Does this can be simulated by automatically recompile and restart the application? I don't think it can be an serious advantage here.

1 comments

Old compared to what, exactly?

PHP being largely targeted st web app development is a bonus: how many times do ruby apps need to rely on a swath of gems to achieve functionality PHP has in its standard distributed extensions?

You just notice "Old"? Old usually are not cause any problem, but when you combine old and narrow, that is not a good thing.

It just like Morse Code which designed for telegram operators to send and receive message.

By that time when telegram was new, it was a good invention, everyone who wants to use telegram must know Morse Code. And because of it's designed for telegram, it come with every each bonus to make send and receive telegram faster.

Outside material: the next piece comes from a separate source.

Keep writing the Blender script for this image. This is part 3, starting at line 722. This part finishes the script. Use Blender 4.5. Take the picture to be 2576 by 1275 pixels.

However, one day, a new technology been invented, it's called Telephone. Not long after that, telegram started to fade away.

What fade away with it, is of course, the Morse Code. Because it only good at sending and receiving telegrams which not many people still do today.

Now the PHP. It has a lot of old burdens (To make it good at outputting HTTP respond) and poor design decisions. They need to find a way to organize those things and carefully redesign that language. Then, maybe it can become respectable.

It's almost the opposite of what you're saying. As PHP was designed for web development, "newer" languages often need a lot more (configuration, modules, etc.) to produce what PHP can easily do by default.
Your analogy doesn't work.

We haven't moved on from http for web applications.